Copy out the entries exactly, from the first line to the last.

Records excerpted from a collection

.....

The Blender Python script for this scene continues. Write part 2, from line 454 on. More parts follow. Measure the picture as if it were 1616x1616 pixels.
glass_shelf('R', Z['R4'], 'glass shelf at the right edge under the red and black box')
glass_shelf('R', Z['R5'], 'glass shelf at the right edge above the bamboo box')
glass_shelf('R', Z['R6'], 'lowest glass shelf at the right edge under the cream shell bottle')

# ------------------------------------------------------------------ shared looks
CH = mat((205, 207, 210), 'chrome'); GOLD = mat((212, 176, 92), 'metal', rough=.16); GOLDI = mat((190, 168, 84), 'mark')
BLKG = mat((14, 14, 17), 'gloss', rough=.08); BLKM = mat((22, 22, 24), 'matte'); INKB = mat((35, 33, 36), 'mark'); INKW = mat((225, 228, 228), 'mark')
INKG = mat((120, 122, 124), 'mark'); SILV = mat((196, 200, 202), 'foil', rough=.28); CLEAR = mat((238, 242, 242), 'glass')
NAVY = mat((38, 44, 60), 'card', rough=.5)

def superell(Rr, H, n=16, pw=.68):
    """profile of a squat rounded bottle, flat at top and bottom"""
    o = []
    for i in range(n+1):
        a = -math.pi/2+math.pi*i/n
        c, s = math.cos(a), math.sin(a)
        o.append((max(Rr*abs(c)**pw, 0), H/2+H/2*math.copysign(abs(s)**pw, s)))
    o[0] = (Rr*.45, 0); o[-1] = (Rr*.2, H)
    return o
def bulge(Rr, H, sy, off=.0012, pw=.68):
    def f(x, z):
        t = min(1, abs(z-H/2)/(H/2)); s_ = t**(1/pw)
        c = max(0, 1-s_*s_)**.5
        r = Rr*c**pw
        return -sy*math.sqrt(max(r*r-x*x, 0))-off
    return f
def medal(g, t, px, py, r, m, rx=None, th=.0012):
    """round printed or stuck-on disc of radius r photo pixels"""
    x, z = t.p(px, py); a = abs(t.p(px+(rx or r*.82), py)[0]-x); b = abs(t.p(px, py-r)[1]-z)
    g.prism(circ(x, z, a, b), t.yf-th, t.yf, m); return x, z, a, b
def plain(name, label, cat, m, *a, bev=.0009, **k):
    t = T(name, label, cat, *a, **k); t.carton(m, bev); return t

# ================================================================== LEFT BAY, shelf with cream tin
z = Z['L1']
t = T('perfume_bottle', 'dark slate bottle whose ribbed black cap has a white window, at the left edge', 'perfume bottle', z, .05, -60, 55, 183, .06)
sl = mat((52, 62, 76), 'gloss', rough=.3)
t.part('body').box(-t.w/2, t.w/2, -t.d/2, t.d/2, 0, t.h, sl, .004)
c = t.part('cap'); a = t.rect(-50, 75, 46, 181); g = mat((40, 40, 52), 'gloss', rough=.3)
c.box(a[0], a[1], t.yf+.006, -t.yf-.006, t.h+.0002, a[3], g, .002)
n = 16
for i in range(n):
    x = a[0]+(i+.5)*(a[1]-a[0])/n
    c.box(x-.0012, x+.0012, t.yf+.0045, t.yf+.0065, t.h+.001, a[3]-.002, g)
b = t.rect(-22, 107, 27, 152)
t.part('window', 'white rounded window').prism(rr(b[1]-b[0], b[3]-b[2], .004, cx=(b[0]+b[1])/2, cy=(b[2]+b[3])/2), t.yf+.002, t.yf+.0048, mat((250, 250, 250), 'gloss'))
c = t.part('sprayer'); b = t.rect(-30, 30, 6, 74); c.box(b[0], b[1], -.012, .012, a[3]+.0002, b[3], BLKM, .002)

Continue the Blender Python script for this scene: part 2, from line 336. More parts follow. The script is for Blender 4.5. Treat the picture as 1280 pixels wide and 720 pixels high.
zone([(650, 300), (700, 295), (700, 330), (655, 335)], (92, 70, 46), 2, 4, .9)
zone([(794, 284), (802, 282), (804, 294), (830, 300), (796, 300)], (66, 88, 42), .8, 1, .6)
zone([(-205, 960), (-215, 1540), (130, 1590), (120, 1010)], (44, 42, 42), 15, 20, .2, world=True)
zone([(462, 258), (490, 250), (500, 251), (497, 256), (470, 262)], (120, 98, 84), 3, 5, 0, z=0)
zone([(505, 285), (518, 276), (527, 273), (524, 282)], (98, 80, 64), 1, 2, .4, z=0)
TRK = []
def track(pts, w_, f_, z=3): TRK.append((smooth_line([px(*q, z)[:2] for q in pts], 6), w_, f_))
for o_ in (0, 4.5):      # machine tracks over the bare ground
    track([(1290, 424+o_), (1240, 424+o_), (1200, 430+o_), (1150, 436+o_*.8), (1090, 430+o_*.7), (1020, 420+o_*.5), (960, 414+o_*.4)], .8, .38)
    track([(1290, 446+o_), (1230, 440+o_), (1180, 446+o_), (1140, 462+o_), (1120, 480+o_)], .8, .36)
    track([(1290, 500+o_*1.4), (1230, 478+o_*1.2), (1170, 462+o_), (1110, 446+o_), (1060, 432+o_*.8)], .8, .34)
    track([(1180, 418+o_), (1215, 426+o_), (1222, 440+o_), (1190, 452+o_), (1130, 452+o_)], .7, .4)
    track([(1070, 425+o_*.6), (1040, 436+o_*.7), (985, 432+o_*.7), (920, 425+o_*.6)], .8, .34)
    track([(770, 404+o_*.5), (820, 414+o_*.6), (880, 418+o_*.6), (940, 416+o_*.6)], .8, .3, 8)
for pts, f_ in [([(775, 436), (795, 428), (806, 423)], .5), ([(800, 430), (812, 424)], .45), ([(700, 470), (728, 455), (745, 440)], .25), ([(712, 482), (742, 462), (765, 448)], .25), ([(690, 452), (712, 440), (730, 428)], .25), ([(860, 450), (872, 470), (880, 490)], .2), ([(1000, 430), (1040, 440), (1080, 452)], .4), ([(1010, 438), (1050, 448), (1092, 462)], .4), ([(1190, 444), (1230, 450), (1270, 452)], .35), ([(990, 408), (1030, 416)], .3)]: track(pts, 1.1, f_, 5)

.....

FINISHED ANSWER:
The Blender Python script for this scene continues. Write part 2, from line 454 on. More parts follow. Measure the picture as if it were 1616x1616 pixels.
glass_shelf('R', Z['R4'], 'glass shelf at the right edge under the red and black box')
glass_shelf('R', Z['R5'], 'glass shelf at the right edge above the bamboo box')
glass_shelf('R', Z['R6'], 'lowest glass shelf at the right edge under the cream shell bottle')

# ------------------------------------------------------------------ shared looks
CH = mat((205, 207, 210), 'chrome'); GOLD = mat((212, 176, 92), 'metal', rough=.16); GOLDI = mat((190, 168, 84), 'mark')
BLKG = mat((14, 14, 17), 'gloss', rough=.08); BLKM = mat((22, 22, 24), 'matte'); INKB = mat((35, 33, 36), 'mark'); INKW = mat((225, 228, 228), 'mark')
INKG = mat((120, 122, 124), 'mark'); SILV = mat((196, 200, 202), 'foil', rough=.28); CLEAR = mat((238, 242, 242), 'glass')
NAVY = mat((38, 44, 60), 'card', rough=.5)

def superell(Rr, H, n=16, pw=.68):
    """profile of a squat rounded bottle, flat at top and bottom"""
    o = []
    for i in range(n+1):
        a = -math.pi/2+math.pi*i/n
        c, s = math.cos(a), math.sin(a)
        o.append((max(Rr*abs(c)**pw, 0), H/2+H/2*math.copysign(abs(s)**pw, s)))
    o[0] = (Rr*.45, 0); o[-1] = (Rr*.2, H)
    return o
def bulge(Rr, H, sy, off=.0012, pw=.68):
    def f(x, z):
        t = min(1, abs(z-H/2)/(H/2)); s_ = t**(1/pw)
        c = max(0, 1-s_*s_)**.5
        r = Rr*c**pw
        return -sy*math.sqrt(max(r*r-x*x, 0))-off
    return f
def medal(g, t, px, py, r, m, rx=None, th=.0012):
    """round printed or stuck-on disc of radius r photo pixels"""
    x, z = t.p(px, py); a = abs(t.p(px+(rx or r*.82), py)[0]-x); b = abs(t.p(px, py-r)[1]-z)
    g.prism(circ(x, z, a, b), t.yf-th, t.yf, m); return x, z, a, b
def plain(name, label, cat, m, *a, bev=.0009, **k):
    t = T(name, label, cat, *a, **k); t.carton(m, bev); return t

# ================================================================== LEFT BAY, shelf with cream tin
z = Z['L1']
t = T('perfume_bottle', 'dark slate bottle whose ribbed black cap has a white window, at the left edge', 'perfume bottle', z, .05, -60, 55, 183, .06)
sl = mat((52, 62, 76), 'gloss', rough=.3)
t.part('body').box(-t.w/2, t.w/2, -t.d/2, t.d/2, 0, t.h, sl, .004)
c = t.part('cap'); a = t.rect(-50, 75, 46, 181); g = mat((40, 40, 52), 'gloss', rough=.3)
c.box(a[0], a[1], t.yf+.006, -t.yf-.006, t.h+.0002, a[3], g, .002)
n = 16
for i in range(n):
    x = a[0]+(i+.5)*(a[1]-a[0])/n
    c.box(x-.0012, x+.0012, t.yf+.0045, t.yf+.0065, t.h+.001, a[3]-.002, g)
b = t.rect(-22, 107, 27, 152)
t.part('window', 'white rounded window').prism(rr(b[1]-b[0], b[3]-b[2], .004, cx=(b[0]+b[1])/2, cy=(b[2]+b[3])/2), t.yf+.002, t.yf+.0048, mat((250, 250, 250), 'gloss'))
c = t.part('sprayer'); b = t.rect(-30, 30, 6, 74); c.box(b[0], b[1], -.012, .012, a[3]+.0002, b[3], BLKM, .002)

Continue the Blender Python script for this scene: part 2, from line 336. More parts follow. The script is for Blender 4.5. Treat the picture as 1280 pixels wide and 720 pixels high.
zone([(650, 300), (700, 295), (700, 330), (655, 335)], (92, 70, 46), 2, 4, .9)
zone([(794, 284), (802, 282), (804, 294), (830, 300), (796, 300)], (66, 88, 42), .8, 1, .6)
zone([(-205, 960), (-215, 1540), (130, 1590), (120, 1010)], (44, 42, 42), 15, 20, .2, world=True)
zone([(462, 258), (490, 250), (500, 251), (497, 256), (470, 262)], (120, 98, 84), 3, 5, 0, z=0)
zone([(505, 285), (518, 276), (527, 273), (524, 282)], (98, 80, 64), 1, 2, .4, z=0)
TRK = []
def track(pts, w_, f_, z=3): TRK.append((smooth_line([px(*q, z)[:2] for q in pts], 6), w_, f_))
for o_ in (0, 4.5):      # machine tracks over the bare ground
    track([(1290, 424+o_), (1240, 424+o_), (1200, 430+o_), (1150, 436+o_*.8), (1090, 430+o_*.7), (1020, 420+o_*.5), (960, 414+o_*.4)], .8, .38)
    track([(1290, 446+o_), (1230, 440+o_), (1180, 446+o_), (1140, 462+o_), (1120, 480+o_)], .8, .36)
    track([(1290, 500+o_*1.4), (1230, 478+o_*1.2), (1170, 462+o_), (1110, 446+o_), (1060, 432+o_*.8)], .8, .34)
    track([(1180, 418+o_), (1215, 426+o_), (1222, 440+o_), (1190, 452+o_), (1130, 452+o_)], .7, .4)
    track([(1070, 425+o_*.6), (1040, 436+o_*.7), (985, 432+o_*.7), (920, 425+o_*.6)], .8, .34)
    track([(770, 404+o_*.5), (820, 414+o_*.6), (880, 418+o_*.6), (940, 416+o_*.6)], .8, .3, 8)
for pts, f_ in [([(775, 436), (795, 428), (806, 423)], .5), ([(800, 430), (812, 424)], .45), ([(700, 470), (728, 455), (745, 440)], .25), ([(712, 482), (742, 462), (765, 448)], .25), ([(690, 452), (712, 440), (730, 428)], .25), ([(860, 450), (872, 470), (880, 490)], .2), ([(1000, 430), (1040, 440), (1080, 452)], .4), ([(1010, 438), (1050, 448), (1092, 462)], .4), ([(1190, 444), (1230, 450), (1270, 452)], .35), ([(990, 408), (1030, 416)], .3)]: track(pts, 1.1, f_, 5)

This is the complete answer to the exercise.